Words from Postmaster General and CEO

Megan J. Brennan, Postmaster General and CEO states, “Our financial situation is serious, though solvable. There is a path to profitability and long-term financial stability. We are taking actions to control costs and compete effectively for revenues in addition to legislative and regulatory reform. We continue to optimize our network, enhance our products and services, and invest to better serve the American public.”

H.R.756 – Postal Service Reform Act of 2017

Brennan discussed the importance of taking action to create a more stable financial future by passing the H.R.756 – Postal Service Reform Act of 2017.  She states that the bill, “…if passed, would enable the Postal Service to invest in the future and to continue to provide affordable, reliable and secure delivery service to every business and home in America.  Enactment of the bill, favorable resolution of the Postal Regulatory Commission’s pricing system review, and continued aggressive management actions will return the Postal Service to financial stability.”
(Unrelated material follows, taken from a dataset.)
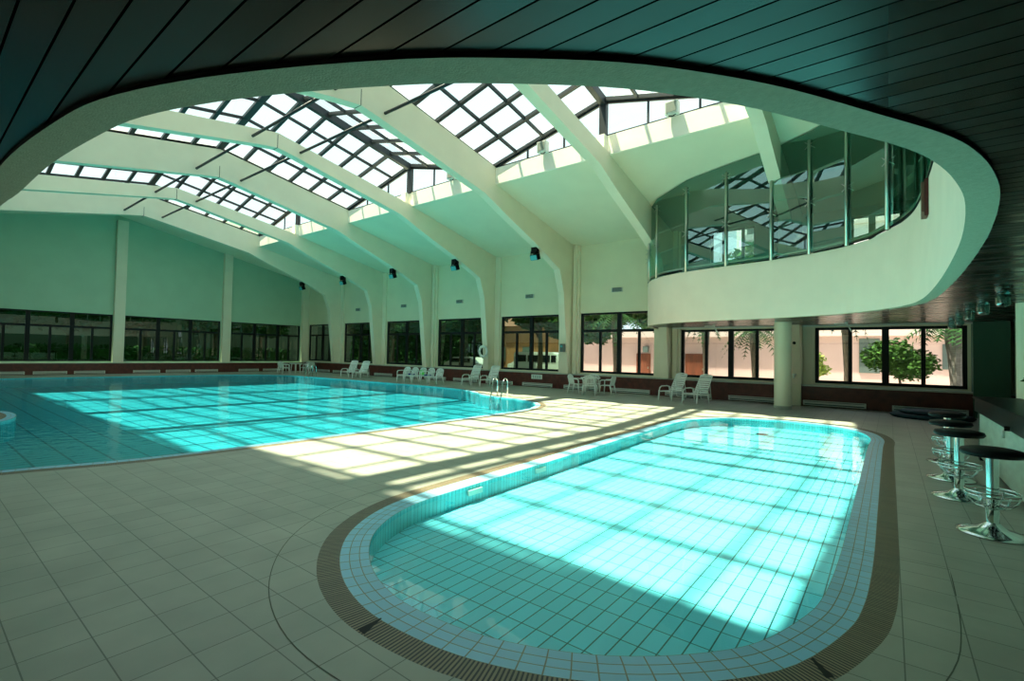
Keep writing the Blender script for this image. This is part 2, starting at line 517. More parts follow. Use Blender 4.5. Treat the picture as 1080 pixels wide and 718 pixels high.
# small pool
sp = thing('wading_pool', 'small shallow pool with dark tile grid and rounded ends nearest the viewer', 'pool')
flat([small], -0.19).build('pool_floor', M['pooltile'], sp)
strip(small, small, -0.19, 0.0).build('pool_wall', M['wallt'], sp)
mb = strip(sm_out, small, 0.0, 0.0, vA=0.0, vB=0.2, uref=small)
mb.build('coping', M['coping'], sp)
strip(sm_gr, sm_out, 0.0, 0.0, vA=0, vB=0.145, uref=sm_out).build('overflow_grate', M['grate'], sp)
flat([small], -0.022).build('water', M['water_small'], sp)
for (xa, ya) in ((-3.645, 5.3), (-3.62, 4.0)):
    tag(MB().box(xa, xa+0.03, ya-0.11, ya+0.11, -0.10, -0.045).build('wall_inlet', M['white_metal'], sp), 'pale recessed inlet')
t = MB().lathe([(0, -0.188), (0.11, -0.188), (0.12, -0.18), (0, -0.172)], 20, (-2.18, 11.67, 0)).build('drain_cover', M['blackmetal'], sp)
t['label'] = 'dark round drain cover'
for pts_ in ([(-2.19, 1.535), (-2.12, 1.53), (-2.175, 1.68), (-2.185, 1.68)], [(-0.23, 2.665), (-0.20, 2.70), (-0.295, 2.80), (-0.305, 2.79)]):
    tag(flat([pts_], 0.0015).build('grate_gap', M['blackmetal'], sp), 'dark gap where grating sections meet')
# the curved joint laid in the deck around it
jl = outward(small, 0.62)
jn = [p for p in jl if p[1] < 4.6]
def ring_from(pts):
    # order the arc from right to left
    return sorted(pts, key=lambda p: math.atan2(p[1]-4.0, p[0]+2.0) % (2*math.pi))
jr = ring_from(jn)
strip(offset(jr, 0.003, False), offset(jr, -0.003, False), 0.0012, 0.0012, closed=False).build('border_joint', M['joint'], sp)

# big pool
bp_ = thing('swimming_pool', 'large blue swimming pool with curved edges filling the hall', 'pool')
flat([big], -0.42).build('pool_floor', M['bigtile'], bp_)
strip(big, big, -0.42, 0.0).build('pool_wall', M['wallt'], bp_)
strip(bg_out, big, 0.0, 0.0, vA=0, vB=0.14, uref=big).build('coping', M['coping'], bp_)
strip(bg_gr, bg_out, 0.0, 0.0, vA=0, vB=0.16, uref=bg_out).build('overflow_grate', M['grate'], bp_)
flat([big], -0.035).build('water', M['water_big'], bp_)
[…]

The Postal Regulatory Commission’s decision could give more freedom to the USPS to increase prices beyond the rate of inflation, impacting the pricing system to the greatest extent in nearly 50 years. Due to inflation, the first class stamp price is set to increase by one penny this January.

Paying the Federal Government

The USPS admits they were unable to make payments to the federal government this fiscal year. Chief Financial Officer and Executive Vice President Joseph Corbett states, “It would have left the Postal Service with insufficient liquidity to ensure that we will be able to cover our current and anticipated operating costs, make necessary capital investments, and absorb any contingencies or changes in the marketplace. We will continue to prioritize the maintenance of adequate liquidity to ensure the Postal Service is able to perform our primary mission of providing universal service to all Americans.”